Task details:
Beneath this task is a listing. State how many of its lines include the string "from", giving nothing but the number.

--- Start Data section ---

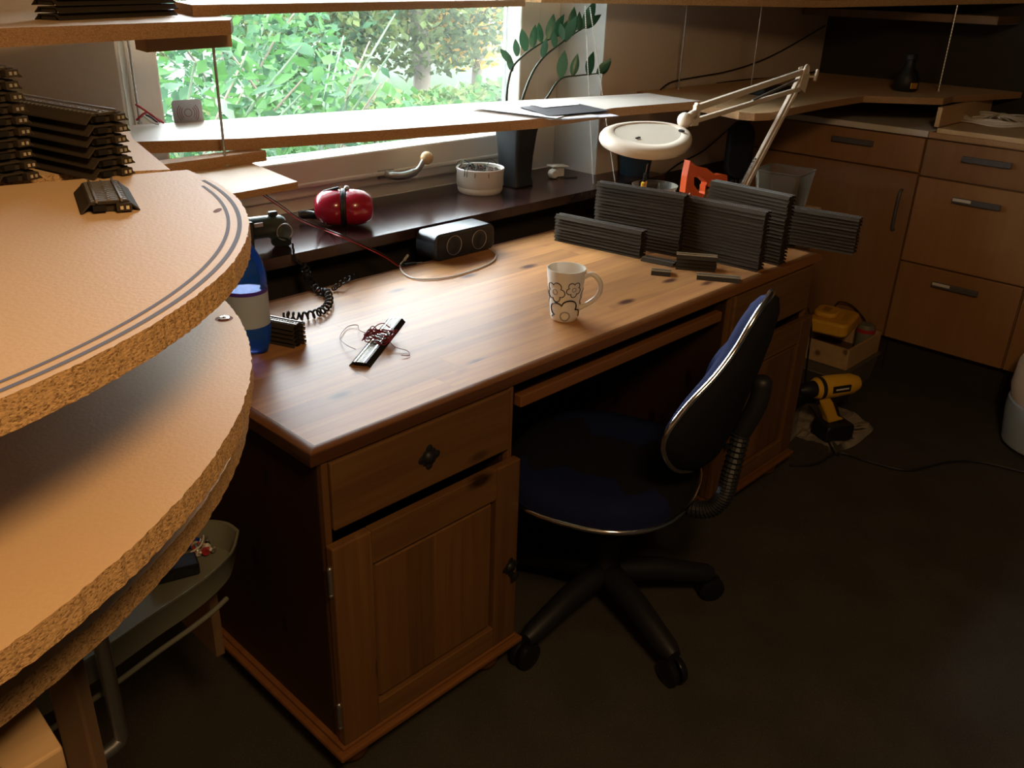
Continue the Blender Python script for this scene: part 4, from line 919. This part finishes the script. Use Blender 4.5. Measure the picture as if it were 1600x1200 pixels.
# backrest: curved shield
def bk(u, v, off_=0.0):
    """u -1..1 across, v 0..1 up the backrest"""
    return
BC = Vector((.865, -.285, 0))-CC
def back_pt(s, h, d):                       # s metres across (left +), h height, d outwards behind
    Rc = .34; a = s/Rc
    lean = (h-.68)*.22
    return BC + Ld*(math.sin(a)*(Rc+d)) - Fd*(math.cos(a)*(Rc+d)-Rc) - Fd*lean + Vector((0, 0, h))
bo = [(0, .545), (.09, .552), (.165, .585), (.215, .64), (.225, .69), (.195, .75), (.145, .80), (.105, .85), (.085, .89), (.055, .925), (0, .937)]
bo = smooth_path([(a, b, 0) for a, b in bo], 3); half = [(p_.x, p_.y) for p_ in bo]; loop = half+[(-a, b) for a, b in half[-2:0:-1]]
n = len(loop); cx_, cz_ = 0, .70
def lay_back(sc, d): return [back_pt(a*sc, cz_+(b-cz_)*sc, d) for a, b in loop]
def shell(lays, mats, name, split=False):
    vs = []; [vs.extend(l) for l in lays]
    fs = [(j*n+i, j*n+(i+1) % n, (j+1)*n+(i+1) % n, (j+1)*n+i) for j in range(len(lays)-1) for i in range(n)]+[tuple(range((len(lays)-1)*n, len(lays)*n))]
    return G().add(vs, fs).ob(name, mats, ch, smooth=60)
shell([lay_back(1, 0), lay_back(.97, .018), lay_back(.85, .030), lay_back(.6, .036), lay_back(.3, .038), lay_back(.05, .038)], 'black_fabric', 'backrest_shell')
shell([lay_back(.995, 0), lay_back(.97, -.018), lay_back(.88, -.032), lay_back(.6, -.040), lay_back(.3, -.042), lay_back(.05, -.042)], 'blue_fabric', 'backrest')
G().tube(lay_back(1.01, 0)+[lay_back(1.01, 0)[0]], .0072, 8).ob('backrest_rim', 'chrome', ch, smooth=60)
# bracket: pad and bellows
b0 = back_pt(0, .70, .045); b1_ = back_pt(0, .66, .06)
pb_ = [back_pt(0, .76, .050), back_pt(0, .70, .062), back_pt(0, .62, .055), back_pt(0, .52, .068), back_pt(0, .45, .075), back_pt(0, .405, .05), BC*.62+Vector((0, 0, .388)), BC*.3+Vector((0, 0, .388))]
G().tube(smooth_path(pb_[:3], 5), [.012]+[.021]*9+[.020], 12).ob('bracket_pad', 'black', ch, smooth=60)
sp_ = smooth_path(pb_[2:], 16); G().tube(sp_, [(.0215 if i % 2 else .0165) for i in range(len(sp_))], 14).ob('bellows', 'black', ch, smooth=None)
# ================================================================== FLOOR ITEMS NEAR THE CABINETS
cbx = empty('storage_box', (2.66, .25, 0), (0, 0, 0), 'clear lidded storage box on the floor under the small wooden crate', 'box')
tray(.36, .25, .40, .28, .115).ob('box_body', 'clear_plastic', cbx, smooth=40); G().prism(rrect(.41, .29, .02), .1152, .122).ob('box_lid', 'clear_plastic', cbx, bevel=.002)
G().bx((-.12, -.05, .005), (.10, .06, .06)).ob('box_contents', 'charcoal', cbx)
wc = empty('wooden_crate', (2.70, .25, .1225), (0, 0, 0), 'small open wooden crate with the yellow charger in it', 'crate')
for a, b in (((-.15, -.13, 0), (.15, -.12, .0875)), ((-.15, .12, 0), (.15, .13, .0875)), ((-.15, -.12, 0), (-.14, .12, .0875)), ((.14, -.12, 0), (.15, .12, .0875))): G().bx(a, b).ob('crate_side', 'raw_wood', wc, bevel=.001)
G().bx((-.14, -.12, 0), (.14, .12, .006)).ob('crate_base', 'raw_wood_up', wc)
cg = empty('battery_charger', (2.735, .285, .2565), (0, 0, math.radians(10)), 'yellow cordless battery charger lying on the wooden crate', 'charger')
G().prism(rrect(.215, .165, .03), -.045, .012).ob('charger_base', 'yellow', cg, bevel=.010, smooth=40)
G().prism(rrect(.115, .095, .03, 6, -.01, .028), .012, .034).ob('battery_seat', 'yellow', cg, bevel=.007, smooth=40)
G().prism(rrect(.06, .032, .010, 5, -.012, .03), .034, .0348).ob('battery_slot', 'yellow_dark', cg)
for i in range(11): G().box((-.045+i*.0085, -.050, .0124), (.0035, .026, .0015)).ob('vent_slot', 'yellow_dark', cg)
G().tube(smooth_path([(.095, .03, .0), (.125, .02, .03), (.145, -.03, .02), (.135, -.09, -.02), (.09, -.115, -.035)], 8), .003, 6).ob('charger_lead', 'black', cg, smooth=60)
dr_ = empty('glass_jar', (2.795, .165, .1287), (0, 0, 0), 'dusty grey jar with red band standing in the wooden crate', 'jar')
G().lathe([(.0001, -.06), (.034, -.058), (.036, -.05), (.036, .045), (.028, .058), (.0001, .06)], 24, TR(0, 0, .060)).ob('jar_body', 'tray_green', dr_, smooth=50); G().lathe([(.0368, .025), (.0368, .042)], 24, TR(0, 0, .060), cap=False).ob('red_band', 'wire_red', dr_)
# plastic bag
bgp = [at(x_, y_, z=.0)[:2] for x_, y_ in ((1234, 692), (1245, 640), (1275, 632), (1318, 640), (1345, 655), (1364, 670), (1352, 684), (1330, 700), (1296, 708), (1262, 700))]
nb = 26; vs = []; fs = []
ctr = Vector((sum(p_[0] for p_ in bgp)/len(bgp), sum(p_[1] for p_ in bgp)/len(bgp)))
lp2 = smooth_path([(p_[0], p_[1], 0) for p_ in bgp]+[(bgp[0][0], bgp[0][1], 0)], 6)[:-1]; n2 = len(lp2)
for j in range(9):
    s_ = 1-j/8.2
    for i, p_ in enumerate(lp2):
        x_ = ctr.x+(p_.x-ctr.x)*s_; y_ = ctr.y+(p_.y-ctr.y)*s_
        vs.append((x_, y_, .003+(0 if j == 0 else .013+.006*math.sin(x_*60+j)*math.cos(y_*50)+.003*random.random())))
fs = [(j*n2+i, j*n2+(i+1) % n2, (j+1)*n2+(i+1) % n2, (j+1)*n2+i) for j in range(8) for i in range(n2)]+[tuple(range(8*n2, 9*n2))]
G().add(vs, fs).ob('plastic_bag', 'bag_plastic', label='crumpled clear plastic bag on the floor under the cordless drill', category='bag')
# drill lying on its side
dq = at(1252, 624, z=.185); dk = at(1333, 612, z=.185); db = at(1313, 690, z=.0)
dl = empty('cordless_drill', ((dq.x+dk.x)/2, (dq.y+dk.y)/2, .035), label='yellow and black cordless drill standing on the clear bag', category='drill')
O = dl.location; ux = (dk-dq); Lg = ux.length; vv = (db-(dq+dk)/2)
MD = frame(Vector((0, 0, .185)), ux, Vector((0, 0, -1)))   # x: along the barrel (to the rear), y: down the grip
h_ = Lg/2
G().lathe([(.0001, -h_+.045), (.032, -h_+.045), (.040, -h_+.06), (.041, .02), (.038, h_*.8), (.026, h_+.008), (.0001, h_+.014)], 24, MD @ RY(PI/2)).ob('motor_housing', 'yellow', dl, smooth=50)
G().lathe([(.0001, -h_-.018), (.013, -h_-.016), (.021, -h_+.0), (.029, -h_+.016), (.030, -h_+.045)], 24, MD @ RY(PI/2)).ob('chuck', 'black', dl, smooth=40)
G().lathe([(.0412, -h_+.058), (.0415, -h_+.074)], 24, MD @ RY(PI/2), cap=False).ob('torque_collar', 'charcoal', dl)
G().box((.022, -.006, -.0405), (.075, .024, .006), MD).ob('badge', 'black', dl, bevel=.001); G().box((.022, -.006, -.0438), (.055, .006, .001), MD).ob('badge_text', 'tag_white', dl)
G().prism([(-.052, .026), (-.008, .026), (.020, .06), (.050, .115), (.085, .135), (.014, .142), (.004, .115), (-.030, .065)], -.019, .019, MD).ob('grip', 'yellow', dl, bevel=.007, smooth=40)
G().prism([(.0, .032), (.080, .030), (.078, .056), (.030, .060), (.064, .122), (.050, .116), (.018, .056)], -.0215, .0215, MD).ob('grip_rubber', 'black', dl, bevel=.004)
G().prism([(-.060, .034), (-.040, .034), (-.028, .055), (-.038, .064), (-.052, .056)], -.010, .010, MD).ob('trigger', 'black', dl, bevel=.003)
G().prism(rrect(.120, .072, .018, 5, .050, .176), -.048, .042, MD).ob('battery_pack', 'black', dl, bevel=.006, smooth=40)
# black cable across the floor
wire('floor_cable', [at(x_, y_, z=.005) for x_, y_ in ((1235, 727), (1275, 725), (1310, 708), (1360, 722), (1420, 735), (1480, 722), (1530, 722), (1600, 738))], .0045, 'black', 'black cable snaking over the dark carpet from the drill to the right', 'cable')
wire('floor_cable', [at(1262, 480, y=.05), at(1268, 510, y=.02), at(1262, 560, y=.0), at(1258, 620, z=.04), at(1275, 650, z=.035), at(1300, 700, z=.02), at(1312, 712, z=.006)], .003, 'black', 'thin black cable hanging from the desk end past the yellow drill', 'cable')
# white tub at the right edge
q = at(1612, 640, z=.25); wt_ = empty('laundry_tub', (2.42+.17, -.88, 0), label='cream tub with pale blue lower half cut off by the right edge of the photo', category='tub')
q = at(1592, 600, z=.26); dirn = Vector((RT.x, RT.y, 0)).normalized(); cc_ = Vector((q.x, q.y, 0))+dirn*.185; wt_.location = cc_
G().lathe([(.140, 0), (.165, .02), (.180, .14), (.178, .18), (.172, .186)], 40, cap=True).ob('tub_base', 'denim', wt_, smooth=40)
G().lathe([(.172, .187), (.182, .23), (.176, .32), (.150, .38), (.0001, .39)], 40).ob('tub_top', 'cream', wt_, smooth=50)
# ================================================================== LOWER LEFT CORNER
def post(px, py, z, w, d, z0, z1, name, mat, label, cat):
    p_ = at(px, py, z=z); return G().bx((-w/2, -d/2, 0), (w/2, d/2, z1-z0)).ob(name, mat, loc=(p_.x, p_.y, z0), rot=(0, 0, .75), bevel=.002, label=label, category=cat)
post(100, 1040, 1.0, .018, .024, 0, 1.106, 'wooden_post', 'raw_wood_up', 'brown wooden post carrying the round discs at the lower left', 'post')
pw = [at(x_, y_, z=1.055)[:2] for x_, y_ in ((-60, 1150), (-60, 1060), (49, 1088), (98, 1167), (20, 1215))]
G().prism([tuple(p_) for p_ in pw], 1.0, 1.055).ob('wooden_block', 'raw_wood', bevel=.002, label='bright bare wooden block at the bottom left corner of the photo', category='block')
# chrome frame
a_ = at(158, 990, z=.62); b_ = at(190, 1158, z=.62)
fx = at(190, 1155, z=.45); cf = empty('steel_frame', (fx.x, fx.y, 0), label='bent grey tubular steel frame behind the wooden post', category='frame')
dd = Vector((-.16, -.035, 0)); G().tube([(0, 0, .95), (0, 0, .455), (-.003, 0, .45)]+[dd*t+Vector((0, 0, .447)) for t in (.1, 1)], .011, 12).ob('frame_tube', 'steel', cf, smooth=50)
G().tube([dd+Vector((0, 0, .447)), dd+Vector((0, 0, .95))], .011, 12).ob('frame_tube', 'steel', cf, smooth=50)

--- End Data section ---

Solution to the problem:
3